Steps to control Expect: 100-continue handling in cURL:

  1. Run a verbose HTTP/1.1 upload and confirm whether cURL adds Expect: 100-continue before sending the body.
    $ curl --verbose --http1.1 \
      --upload-file ./release-bundle-2026.03.29.tar.gz \
      --output /dev/null \
      --write-out "HTTP %{http_code}\n" \
      "https://objects-api.example.net/v1/releases/release-bundle-2026.03.29.tar.gz"
    > PUT /v1/releases/release-bundle-2026.03.29.tar.gz HTTP/1.1
    > Host: objects-api.example.net
    > User-Agent: curl/8.x
    > Accept: */*
    > Content-Length: 1048704
    > Expect: 100-continue
    < HTTP/1.1 100 Continue
    < HTTP/1.1 201 Created
    HTTP 201

    On HTTP/1.1 PUT uploads, cURL adds the header automatically unless it is overridden.

  2. Remove the handshake with an empty Expect: header when the server or proxy handles immediate body transmission more reliably.
    $ curl --verbose --http1.1 \
      --header "Expect:" \
      --upload-file ./release-bundle-2026.03.29.tar.gz \
      --output /dev/null \
      --write-out "HTTP %{http_code}\n" \
      "https://objects-api.example.net/v1/releases/release-bundle-2026.03.29.tar.gz"
    > PUT /v1/releases/release-bundle-2026.03.29.tar.gz HTTP/1.1
    > Host: objects-api.example.net
    > User-Agent: curl/8.x
    > Accept: */*
    > Content-Length: 1048704
    * upload completely sent off: 1048704 bytes
    < HTTP/1.1 201 Created
    HTTP 201

    Removing the header means a rejected large upload can still send the full body before the failure becomes visible.

  3. Force the provisional check on a small POST body when the upstream should approve the request before reading payload bytes.
    $ curl --verbose --http1.1 \
      --header "Expect: 100-continue" \
      --header "Content-Type: application/json" \
      --data-binary @./release-bundle-2026.03.29.json \
      --output /dev/null \
      --write-out "HTTP %{http_code}\n" \
      "https://objects-api.example.net/v1/releases/release-bundle-2026.03.29/metadata"
    > POST /v1/releases/release-bundle-2026.03.29/metadata HTTP/1.1
    > Host: objects-api.example.net
    > User-Agent: curl/8.x
    > Accept: */*
    > Expect: 100-continue
    > Content-Type: application/json
    > Content-Length: 86
    < HTTP/1.1 100 Continue
    < HTTP/1.1 201 Created
    HTTP 201

    Setting the header explicitly applies the same approval step to small request bodies that would normally be sent immediately.
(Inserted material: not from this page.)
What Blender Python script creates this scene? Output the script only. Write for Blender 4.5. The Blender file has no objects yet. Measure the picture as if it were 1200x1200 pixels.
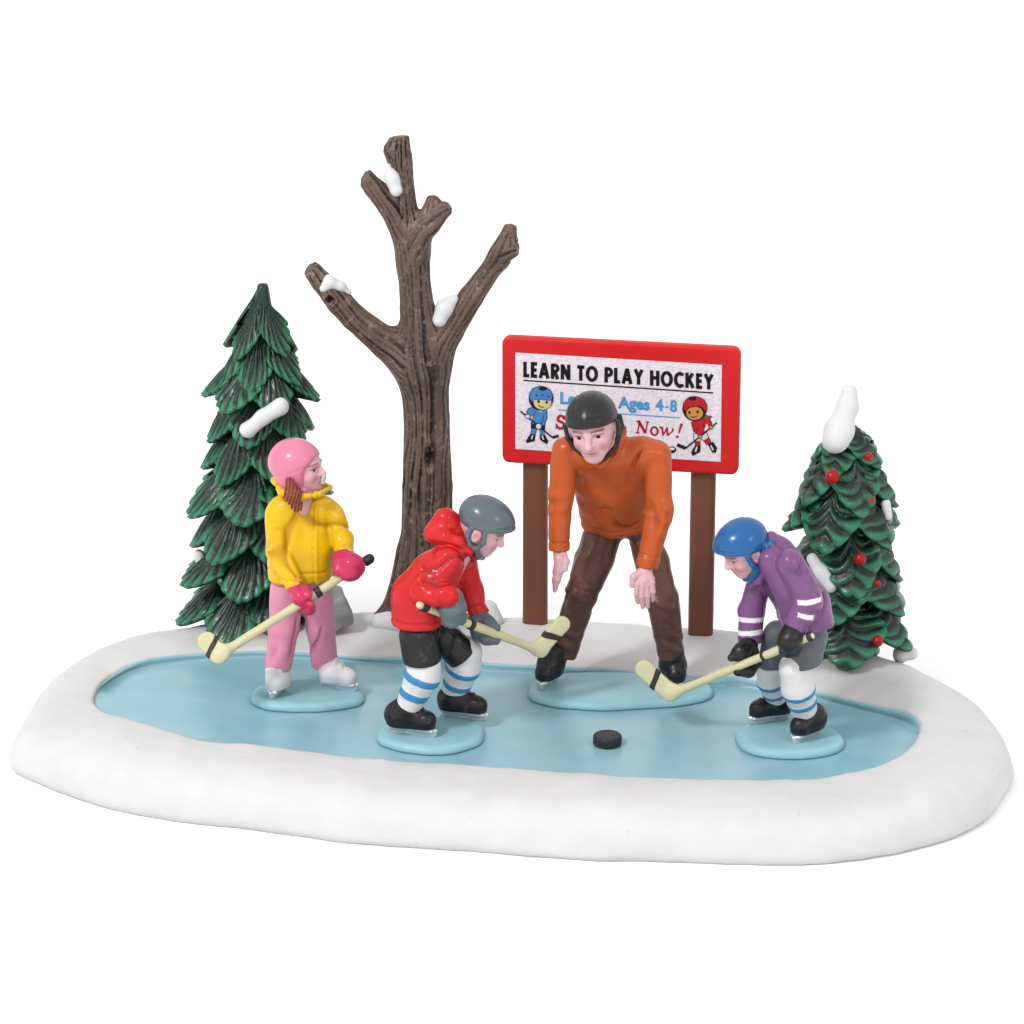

  4. Shorten the wait window with –expect100-timeout when the server accepts the upload but the default pause adds avoidable latency.
    $ curl --verbose --http1.1 \
      --expect100-timeout 0.2 \
      --upload-file ./release-bundle-2026.03.29.tar.gz \
      --output /dev/null \
      --write-out "HTTP %{http_code}\n" \
      "https://objects-api.example.net/v1/releases/release-bundle-2026.03.29.tar.gz"
    > PUT /v1/releases/release-bundle-2026.03.29.tar.gz HTTP/1.1
    > Host: objects-api.example.net
    > User-Agent: curl/8.x
    > Accept: */*
    > Content-Length: 1048704
    > Expect: 100-continue
    * Done waiting for 100-continue
    < HTTP/1.1 100 Continue
    < HTTP/1.1 201 Created
    HTTP 201

    –expect100-timeout accepts decimal seconds, and cURL sends the body when the timer expires even if the provisional response arrives later.

  5. Capture a trace and verify the final policy before baking it into automation or CI jobs.
    $ curl --trace-ascii curl-expect-upload.trace --http1.1 \
      --upload-file ./release-bundle-2026.03.29.tar.gz \
      --output /dev/null \
      "https://objects-api.example.net/v1/releases/release-bundle-2026.03.29.tar.gz"
    $ grep -nE 'Expect: 100-continue|HTTP/1.1 100 Continue|HTTP/1.1 201 Created' curl-expect-upload.trace
    11:0079: Expect: 100-continue
    14:0000: HTTP/1.1 100 Continue
    16422:0000: HTTP/1.1 201 Created

    The trace is complete when it shows the request header policy, any provisional response, and the final application response in the same transfer.